| > technology does not solve technical problems that havent been solved better Critics like Diehl repeat this often, but without ever referencing the solutions. What non-blockchain solution solves the double spend problem when transferring digital assets in a peer-to-peer network? Or, in the case of Ethereum, providing solutions to general-purpose decentralized computation and state (rather than only peer-to-peer payments) with such strong public consensus?
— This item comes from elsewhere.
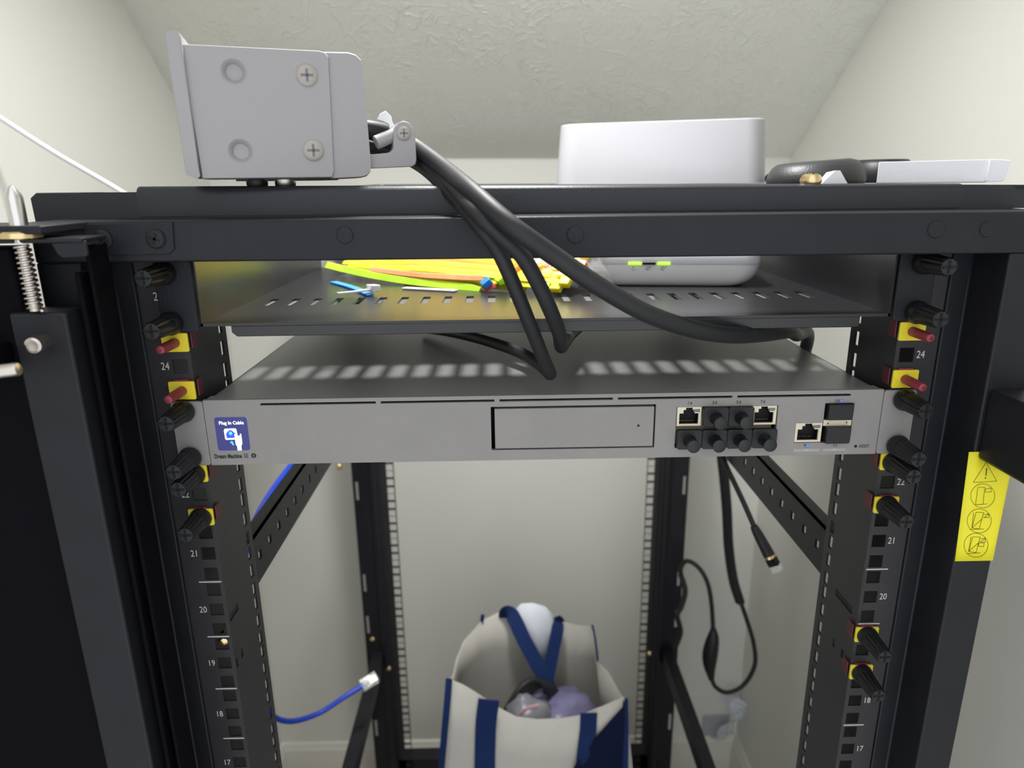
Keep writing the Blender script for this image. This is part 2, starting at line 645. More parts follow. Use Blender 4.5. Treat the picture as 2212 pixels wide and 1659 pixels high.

I would love to see the following succinctly solved by a non-crypto and non-blockchain solution: - User A holds digital asset X (such as a valuable domain name "xyz.eth") and User B holds digital asset Y (such as a valuable sum of stablecoin tokens) and these users wish to exchange them in a single public + cryptographically verifiable transaction (i.e. atomic swap), without relying on the trust (and for-profit services) of a third-party escrow agent. |
> What non-blockchain solution solves the double spend problem when transferring digital assets in a peer-to-peer network?
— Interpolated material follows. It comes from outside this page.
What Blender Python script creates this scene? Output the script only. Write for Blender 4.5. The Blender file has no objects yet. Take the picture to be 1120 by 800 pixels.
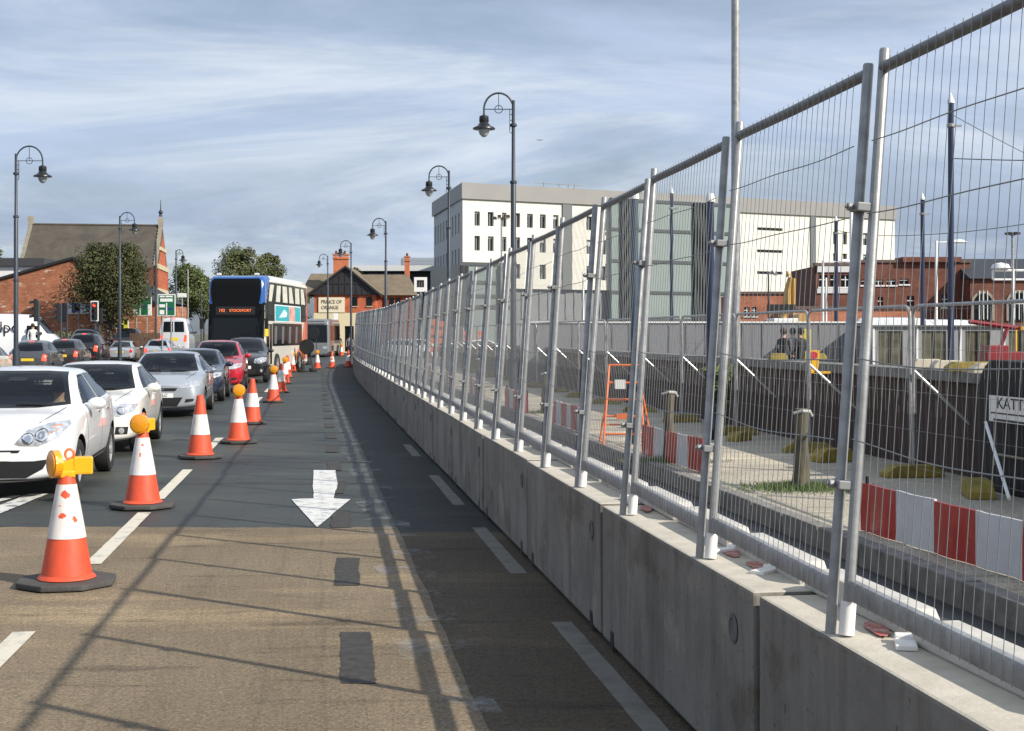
import bpy, bmesh, math, random
from mathutils import Vector, Matrix, noise
from mathutils.bvhtree import BVHTree
random.seed(7)
S = bpy.context.scene
COL = S.collection
R = math.radians
F = 1550.0; HZ = 365.0; CX = 560.0; EYE = 1.87      # focal length in photo pixels, horizon row, centre column, eye height

# ------------------------------------------------------------------ camera, sky, sun, exposure
cam = bpy.data.cameras.new('camera'); camo = bpy.data.objects.new('camera', cam); COL.objects.link(camo)
camo.location = (0, 0, EYE); camo.rotation_euler = (R(90), 0, 0)
cam.sensor_fit = 'HORIZONTAL'; cam.sensor_width = 36.0; cam.lens = 36.0*F/1120.0
cam.shift_y = -(400.0-HZ)/1120.0
cam.clip_start = 0.1; cam.clip_end = 9000
S.camera = camo
SUN_EL = 33.0; SUN_H = Vector((2.55, -1.58)).normalized()
SUN_ROT = math.atan2(SUN_H.x, SUN_H.y)
W = bpy.data.worlds.new('World'); S.world = W; W.use_nodes = True
def world():
    nt = W.node_tree; N = nt.nodes; L = nt.links
    bg = N['Background']; bg.inputs['Strength'].default_value = 0.068
    sky = N.new('ShaderNodeTexSky'); sky.sky_type = 'NISHITA'; sky.sun_disc = False
    sky.sun_elevation = R(SUN_EL); sky.sun_rotation = SUN_ROT
    sky.air_density = 1.0; sky.dust_density = 1.2; sky.ozone_density = 1.0
    tc = N.new('ShaderNodeTexCoord'); sp = N.new('ShaderNodeSeparateXYZ'); L.new(tc.outputs['Generated'], sp.inputs[0])
    def m(op, a, b=None, c=None):
        n = N.new('ShaderNodeMath'); n.operation = op
        for i, v in enumerate((a, b, c)):
            if v is None: continue
            if isinstance(v, (int, float)): n.inputs[i].default_value = v
            else: L.new(v, n.inputs[i])
        return n.outputs[0]
    z = m('MAXIMUM', sp.outputs['Z'], 0.0)
    den = m('ADD', z, 0.20)
    cmb = N.new('ShaderNodeCombineXYZ'); L.new(m('DIVIDE', sp.outputs['X'], den), cmb.inputs[0]); L.new(m('DIVIDE', sp.outputs['Y'], den), cmb.inputs[1])
    def ns(scale, detail, rough, sx=1, sy=1, off=(0,0,0), dist=0.0):
        mp = N.new('ShaderNodeMapping'); mp.inputs['Scale'].default_value = (sx, sy, 1); mp.inputs['Location'].default_value = off
        L.new(cmb.outputs[0], mp.inputs[0])
        n = N.new('ShaderNodeTexNoise'); n.inputs['Scale'].default_value = scale; n.inputs['Detail'].default_value = detail
        n.inputs['Roughness'].default_value = rough; n.inputs['Distortion'].default_value = dist
        L.new(mp.outputs[0], n.inputs['Vector']); return n.outputs['Fac']
    def ramp(v, a, b, lo=0.0, hi=1.0):
        r = N.new('ShaderNodeMapRange'); r.interpolation_type = 'SMOOTHSTEP'
        L.new(v, r.inputs['Value'])
        for k, x in zip(('From Min', 'From Max', 'To Min', 'To Max'), (a, b, lo, hi)): r.inputs[k].default_value = x
        return r.outputs[0]
    def mix(f, a, b):
        x = N.new('ShaderNodeMix'); x.data_type = 'RGBA'
        L.new(f, x.inputs[0])
        for i, v in ((6, a), (7, b)):
            if isinstance(v, tuple): x.inputs[i].default_value = (*v, 1)
            else: L.new(v, x.inputs[i])
        return x.outputs[2]
    # high thin sheet of pale cloud, streaked
    thin = ramp(ns(0.9, 8, 0.6, 1.0, 1.3, (3.1, 1.7, 0), 0.6), 0.30, 0.70, 0.30, 0.95)
    c = mix(thin, sky.outputs[0], (6.8, 8.2, 10.8))
    # brighter wisps
    wisp = ramp(ns(1.1, 10, 0.62, 0.75, 1.35, (0.4, 5.2, 0), 1.2), 0.40, 0.70, 0.0, 0.9)
    c = mix(wisp, c, (9.4, 10.3, 11.4))
    # low grey banks near the horizon
    low = ramp(ns(1.0, 10, 0.62, 1.0, 0.9, (7.3, 2.2, 0), 0.5), 0.36, 0.56)
    hor = ramp(z, 0.135, 0.05)
    c = mix(m('MULTIPLY', m('MULTIPLY', low, hor), 0.92), c, (4.0, 4.95, 6.6))
    # few dark shreds higher up
    shred = ramp(ns(3.2, 9, 0.62, 0.8, 1.1, (1.3, 9.4, 0), 0.6), 0.64, 0.78, 0.0, 0.55)
    c = mix(shred, c, (4.0, 4.9, 6.8))
    L.new(c, bg.inputs['Color'])
world()
sl = bpy.data.lights.new('sun', 'SUN'); sl.energy = 5.0; sl.angle = R(0.5); sl.color = (1.0, 0.93, 0.82)
so = bpy.data.objects.new('sun', sl); COL.objects.link(so)
sd = Vector((SUN_H.x*math.cos(R(SUN_EL)), SUN_H.y*math.cos(R(SUN_EL)), math.sin(R(SUN_EL))))
so.rotation_euler = sd.to_track_quat('Z', 'Y').to_euler(); so.location = (60, -40, 60)
S.view_settings.view_transform = 'Standard'; S.view_settings.look = 'None'; S.view_settings.exposure = 0.27; S.view_settings.gamma = 1.0
S.view_settings.use_curve_mapping = False
S.render.engine = 'CYCLES'; S.cycles.max_bounces = 6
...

Literally any trusted central authority or database.
> Or, in the case of Ethereum, providing solutions to general-purpose decentralized computation and state (rather than only peer-to-peer payments) with such strong public consensus?
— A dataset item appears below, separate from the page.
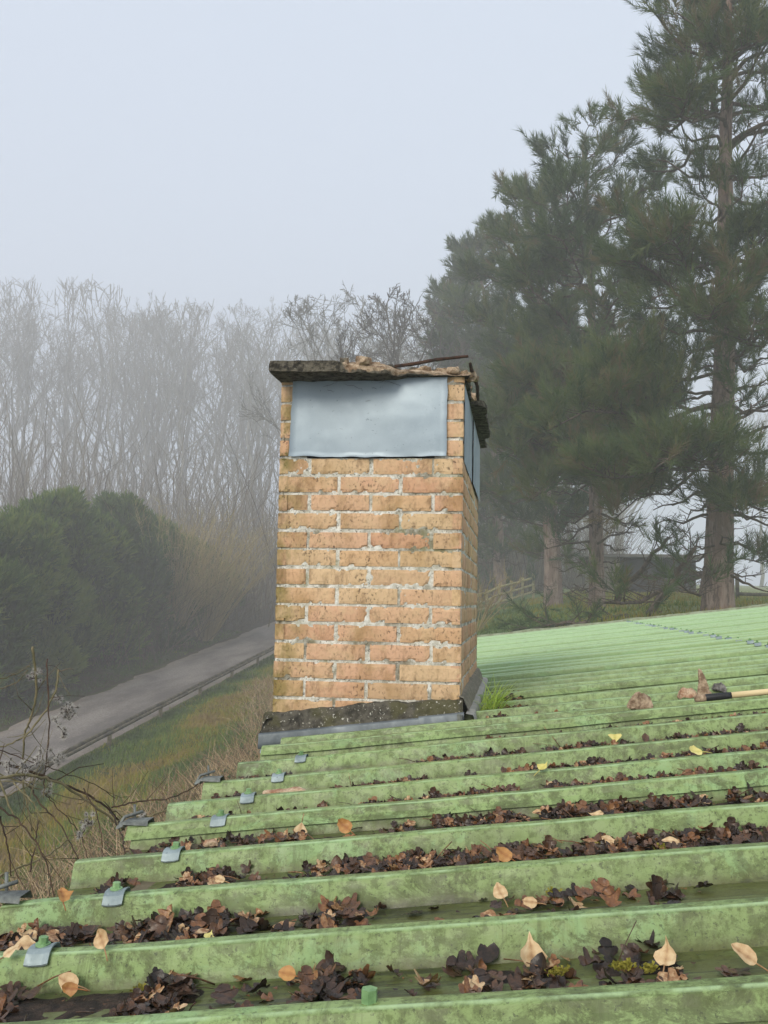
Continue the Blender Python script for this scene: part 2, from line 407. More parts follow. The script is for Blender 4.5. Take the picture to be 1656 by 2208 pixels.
M['vine'] = simple('olive_vine_bark', lin(96, 92, 62), lin(132, 122, 92), 30, .85, .3)
M['vinedark'] = simple('dark_bramble_stem', lin(44, 36, 28), lin(86, 66, 48), 30, .85, .3)
M['fluff'] = simple('silky_seed_plume', lin(146, 142, 135), lin(194, 190, 182), 40, .95)
M['seed'] = simple('dark_seed', lin(46, 36, 30), lin(74, 58, 46), 40, .8)
M['railwood'] = simple('wet_log_rail', lin(66, 62, 50), lin(110, 102, 82), 4, .85, .4)
M['postwood'] = simple('grey_post_wood', lin(112, 104, 82), lin(144, 134, 108), 6, .85, .4)
M['fence'] = simple('pale_fence_wood', lin(150, 142, 100), lin(178, 168, 122), 5, .85)
M['hutwall'] = simple('hut_boards', lin(130, 122, 108), lin(150, 142, 126), 3, .9, .3, stretch=(3, 3, .5))
M['hutshade'] = simple('hut_opening_shade', lin(58, 58, 60), lin(76, 76, 78), 3, .9)  # dark tone painted for the shaded opening
M['hutroof'] = simple('hut_roofing', lin(116, 112, 104), lin(136, 130, 122), 3, .9)
M['ground'] = ground_mat(); M['road'] = road_mat()

# ================================================================ terrain and road
def sstep(t): t = np.clip(t, 0, 1); return t * t * (3 - 2 * t)
def tz(X, Y):
    """ground height relative to the eye: a lane climbing away on the left, a meadow level with the roof on the right"""
    X = np.asarray(X, float); Y = np.asarray(Y, float)
    base = -5.8 + 0.08 * np.minimum(Y, 62) + 0.03 * np.maximum(Y - 62, 0)
    right = -0.15 + 0.024 * (Y - 18)
    t = sstep((X + 10.3) / 14.3)
    z = base + (right - base) * t
    left = np.maximum(-14.2 - X, 0)
    z = z + 0.10 * left + 0.05 * np.maximum(left - 4, 0)
    rough = 0.10 * np.sin(X * 1.3 + 0.6 * np.sin(Y * .9)) * np.sin(Y * 1.1) * np.clip((np.abs(X + 12.2) - 2.2) / 2, 0, 1)
    return z + rough
xs = np.unique(np.concatenate([np.arange(-94, -18, 2.0), np.arange(-18, 6, .28), np.arange(6, 74, 2.0)]))
ys = np.unique(np.concatenate([np.arange(-10, 4, 1.0), np.arange(4, 46, .4), np.arange(46, 159, 1.5)]))
GX, GY = np.meshgrid(xs, ys, indexing='ij'); GZ = tz(GX, GY)
nz = np.vectorize(lambda x, y: fbm(x * .35, y * .35, 3.3, 4))(GX, GY)
nz2 = np.vectorize(lambda x, y: fbm(x * 1.1, y * 1.1, 8.3, 3))(GX, GY)
GZ = GZ + np.where(np.abs(GX + 12.25) > 2.2, 0.06 * nz2, 0)
gm = MB(); grid(gm, np.stack([GX, GY, GZ], -1))
ground = gm.build('ground', M['ground']); tag(ground, kind='structure')
C = lambda *c: np.array(lin(*c))
gcol = np.zeros(GX.shape + (4,)); gcol[:] = C(98, 104, 58)
def blend(mask, c): 
    global gcol
    m = np.clip(mask, 0, 1)[..., None]; gcol = gcol * (1 - m) + c * m
blend((GX > -5.5) * 1.0 * sstep((GY - 12) / 4), C(122, 146, 88))                                # meadow
blend(sstep((GX - .5) / 3) * .85, C(162, 168, 114))                                            # bleached grass under the pines
blend(np.exp(-((GX + 8.6) / 1.3) ** 2) * sstep(.5 + 1.4 * nz + .3 * nz2) * (GX < -5), C(148, 132, 40))       # moss on the bank
blend(np.exp(-((GX + 7.0) / 1.6) ** 2) * sstep(.1 - 1.6 * nz), C(92, 84, 50))
blend(sstep((GX + 6.4) / 1.5) * sstep((-3.2 - GX) / 1.5) * sstep((32 - GY) / 8) * .6, C(112, 108, 62))       # dead grass by the wall
blend(np.exp(-((GX + 9.95) / .5) ** 2), C(92, 108, 60))                                          # green strip by the kerbless lane
blend((GX < -14.0) * 1.0, C(82, 70, 56))                                                         # leaf mould under the trees
blend(np.exp(-((GX + 14.9) / .7) ** 2) * sstep(.55 + 1.5 * nz), C(84, 98, 56))
blend(sstep((GY - 44) / 10) * sstep((2 - GX) / 6), C(80, 70, 58))
ca = ground.data.attributes.new('gcol', 'FLOAT_COLOR', 'POINT'); ca.data.foreach_set('color', gcol.reshape(-1))

ry = np.arange(-9, 66, .35); rt = np.linspace(0, 1, 15)
RP = np.zeros((len(ry), len(rt), 3)); RA = np.zeros((len(ry), len(rt)))
for i, y in enumerate(ry):
    xl = -14.0 + .22 * fbm(y * .5, 1.2, 0) + .1 * fbm(y * 2, 4, 0); xr = -10.5 + .05 * fbm(y * .8, 9, 0)
    x = xl + (xr - xl) * rt
    RP[i, :, 0] = x; RP[i, :, 1] = y; RP[i, :, 2] = tz(-12.0, y) + 0.045 - .05 * ((rt - .5) * 2) ** 4
    RA[i] = np.clip(1 - rt * 5, 0, 1) + np.clip((rt - .86) * 4, 0, .4)
rm = MB(); grid(rm, RP, RA, flip=True); road = rm.build('road', M['road']); tag(road, kind='structure')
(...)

You haven't actually stated a problem here, you've described a solution in search of a problem.
> User A holds digital asset X (such as a valuable domain name "xyz.eth")
You're mentioning a .eth domain name being bought with cryptocurrency as an example, which is entirely circular. "Hurr durr, betcha can't swap one blockchain thing (.eth domain) for another blockchain thing (cryptocurrency tokens) without using a blockchain" isn't as strong an argument as you think it is. If we were talking about a .com domain name, no blockchain in the world will help you with that transaction.